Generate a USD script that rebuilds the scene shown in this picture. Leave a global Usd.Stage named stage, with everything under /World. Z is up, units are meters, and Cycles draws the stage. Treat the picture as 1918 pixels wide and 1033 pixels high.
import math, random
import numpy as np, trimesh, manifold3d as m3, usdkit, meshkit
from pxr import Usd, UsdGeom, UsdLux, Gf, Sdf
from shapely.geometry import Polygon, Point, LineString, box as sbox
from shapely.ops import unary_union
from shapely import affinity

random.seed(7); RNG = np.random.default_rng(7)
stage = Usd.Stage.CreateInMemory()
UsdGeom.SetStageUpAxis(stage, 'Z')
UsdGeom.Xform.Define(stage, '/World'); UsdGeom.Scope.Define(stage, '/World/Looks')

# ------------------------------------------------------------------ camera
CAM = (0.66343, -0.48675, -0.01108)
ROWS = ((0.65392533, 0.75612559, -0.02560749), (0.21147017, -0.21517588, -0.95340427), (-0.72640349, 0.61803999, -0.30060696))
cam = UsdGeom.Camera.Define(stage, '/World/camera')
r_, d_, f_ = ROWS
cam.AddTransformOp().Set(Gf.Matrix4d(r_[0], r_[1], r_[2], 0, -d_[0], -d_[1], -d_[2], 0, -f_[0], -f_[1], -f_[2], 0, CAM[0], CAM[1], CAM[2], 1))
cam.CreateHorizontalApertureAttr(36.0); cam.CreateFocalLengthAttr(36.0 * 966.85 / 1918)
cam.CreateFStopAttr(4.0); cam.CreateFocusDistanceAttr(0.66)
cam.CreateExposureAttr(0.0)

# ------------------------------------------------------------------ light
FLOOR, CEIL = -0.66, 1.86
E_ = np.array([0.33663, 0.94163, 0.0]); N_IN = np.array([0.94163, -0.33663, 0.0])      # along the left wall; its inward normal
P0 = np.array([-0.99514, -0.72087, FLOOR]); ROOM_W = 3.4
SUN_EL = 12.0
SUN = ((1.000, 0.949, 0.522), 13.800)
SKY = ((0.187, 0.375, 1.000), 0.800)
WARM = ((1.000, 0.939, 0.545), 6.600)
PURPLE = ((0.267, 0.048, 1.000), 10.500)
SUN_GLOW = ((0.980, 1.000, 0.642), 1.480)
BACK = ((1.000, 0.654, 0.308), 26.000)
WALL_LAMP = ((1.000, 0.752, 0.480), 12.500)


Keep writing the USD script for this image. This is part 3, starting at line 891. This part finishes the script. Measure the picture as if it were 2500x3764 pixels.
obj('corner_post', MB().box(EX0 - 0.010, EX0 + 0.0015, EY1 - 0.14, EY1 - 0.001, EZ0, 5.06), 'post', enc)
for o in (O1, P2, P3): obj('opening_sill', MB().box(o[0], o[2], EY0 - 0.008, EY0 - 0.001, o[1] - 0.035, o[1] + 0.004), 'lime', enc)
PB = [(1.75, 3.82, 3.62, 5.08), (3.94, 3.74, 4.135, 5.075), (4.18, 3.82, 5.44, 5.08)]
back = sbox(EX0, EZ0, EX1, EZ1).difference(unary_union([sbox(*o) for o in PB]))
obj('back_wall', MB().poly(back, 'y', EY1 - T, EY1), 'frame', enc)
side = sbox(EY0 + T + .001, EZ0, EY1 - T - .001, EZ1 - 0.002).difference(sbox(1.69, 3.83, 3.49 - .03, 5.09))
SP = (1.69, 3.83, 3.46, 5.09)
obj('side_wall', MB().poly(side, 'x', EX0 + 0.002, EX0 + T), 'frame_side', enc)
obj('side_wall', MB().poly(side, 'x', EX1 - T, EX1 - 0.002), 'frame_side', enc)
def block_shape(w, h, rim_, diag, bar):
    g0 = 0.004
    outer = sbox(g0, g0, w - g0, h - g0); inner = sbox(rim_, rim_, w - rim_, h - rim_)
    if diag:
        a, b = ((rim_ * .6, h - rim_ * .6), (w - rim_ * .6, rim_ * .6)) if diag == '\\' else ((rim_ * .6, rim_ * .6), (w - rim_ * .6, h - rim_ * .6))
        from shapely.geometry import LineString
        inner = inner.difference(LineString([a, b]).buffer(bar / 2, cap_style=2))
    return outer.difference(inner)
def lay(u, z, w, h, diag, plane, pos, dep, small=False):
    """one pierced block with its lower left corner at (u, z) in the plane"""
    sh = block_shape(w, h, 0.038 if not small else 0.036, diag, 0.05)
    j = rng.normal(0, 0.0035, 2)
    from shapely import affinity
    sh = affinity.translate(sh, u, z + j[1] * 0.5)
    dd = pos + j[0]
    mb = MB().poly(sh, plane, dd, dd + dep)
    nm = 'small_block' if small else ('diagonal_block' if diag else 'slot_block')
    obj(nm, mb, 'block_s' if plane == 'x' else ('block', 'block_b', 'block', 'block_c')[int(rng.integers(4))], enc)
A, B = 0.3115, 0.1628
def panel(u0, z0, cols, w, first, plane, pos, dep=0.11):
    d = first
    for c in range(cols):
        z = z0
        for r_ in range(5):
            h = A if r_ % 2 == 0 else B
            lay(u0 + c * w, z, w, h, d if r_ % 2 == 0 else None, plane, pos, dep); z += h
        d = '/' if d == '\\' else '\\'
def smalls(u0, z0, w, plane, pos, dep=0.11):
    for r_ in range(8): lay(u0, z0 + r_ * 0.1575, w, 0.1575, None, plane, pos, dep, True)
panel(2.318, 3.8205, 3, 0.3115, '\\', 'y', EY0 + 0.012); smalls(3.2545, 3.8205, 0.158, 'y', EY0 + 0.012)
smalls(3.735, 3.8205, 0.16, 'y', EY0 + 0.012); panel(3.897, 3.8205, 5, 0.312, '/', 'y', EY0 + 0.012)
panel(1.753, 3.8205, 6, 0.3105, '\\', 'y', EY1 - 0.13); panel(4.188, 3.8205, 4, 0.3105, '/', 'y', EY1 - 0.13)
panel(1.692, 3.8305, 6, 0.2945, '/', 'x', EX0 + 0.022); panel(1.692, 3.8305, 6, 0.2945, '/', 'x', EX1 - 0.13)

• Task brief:
Take the line containing "Keep writing the" and the line containing "obj('side_wall', MB().poly(side, 'x', EX0". Write out both and all lines between, exactly, and nothing more.

• Exercise result:
Keep writing the USD script for this image. This is part 3, starting at line 891. This part finishes the script. Measure the picture as if it were 2500x3764 pixels.
obj('corner_post', MB().box(EX0 - 0.010, EX0 + 0.0015, EY1 - 0.14, EY1 - 0.001, EZ0, 5.06), 'post', enc)
for o in (O1, P2, P3): obj('opening_sill', MB().box(o[0], o[2], EY0 - 0.008, EY0 - 0.001, o[1] - 0.035, o[1] + 0.004), 'lime', enc)
PB = [(1.75, 3.82, 3.62, 5.08), (3.94, 3.74, 4.135, 5.075), (4.18, 3.82, 5.44, 5.08)]
back = sbox(EX0, EZ0, EX1, EZ1).difference(unary_union([sbox(*o) for o in PB]))
obj('back_wall', MB().poly(back, 'y', EY1 - T, EY1), 'frame', enc)
side = sbox(EY0 + T + .001, EZ0, EY1 - T - .001, EZ1 - 0.002).difference(sbox(1.69, 3.83, 3.49 - .03, 5.09))
SP = (1.69, 3.83, 3.46, 5.09)
obj('side_wall', MB().poly(side, 'x', EX0 + 0.002, EX0 + T), 'frame_side', enc)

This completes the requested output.